Students are not encouraged to study the various facts of an issue, and think for themselves, forming their own opinions. But instead, are supposed to accept opinions given to them by their teachers as fact. As a result, you can have people with totally flawed perceptions of right and wrong, but no idea as to why they hold these perceptions one way or the other.
Sometimes people can even be on the correct side of an issue, but not really know why it is correct. Again, these are people who were failed by our education system. It is their parents', as well as their teachers' fault.
I learned as a child to question everything I was taught at school, or anywhere else.
When I was a child in school in Iowa, I was taught that the South started the war by firing on Fort Sumter. But I questioned as to where Fort Sumter was. It appeared to me that the Union was trying to occupy Confederate territory in South Carolina!
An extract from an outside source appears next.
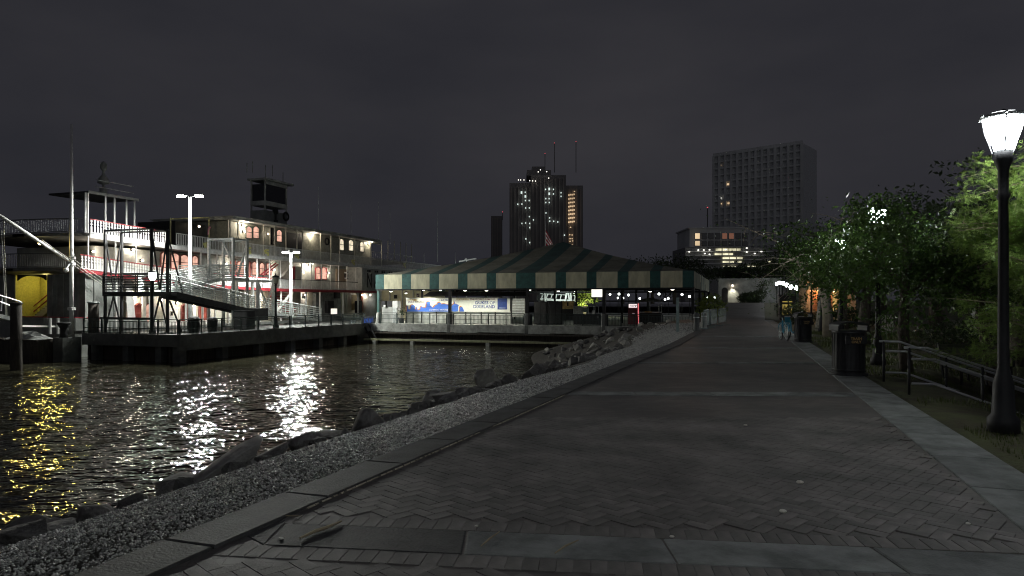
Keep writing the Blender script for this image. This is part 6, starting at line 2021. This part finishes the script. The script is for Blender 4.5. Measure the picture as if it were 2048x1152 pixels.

Then they told me the war was over slavery. But I noticed that the emancipation proclamation didn't come about until three years after the start of the war.
Those are merely two quick examples.
People need to learn how to think, I believe parents should teach that to their children before they send them off to school, and then parents should continue to remind them of that as they get their education.
(I was also taught in school that the theory of evolution was a fact, but when I started to question all the obvious flaws in that one, I concluded that to believe in evolution required more faith than most religions needed.) But, while that also shows the need for a student to practice critical thinking, it is a whole other subject.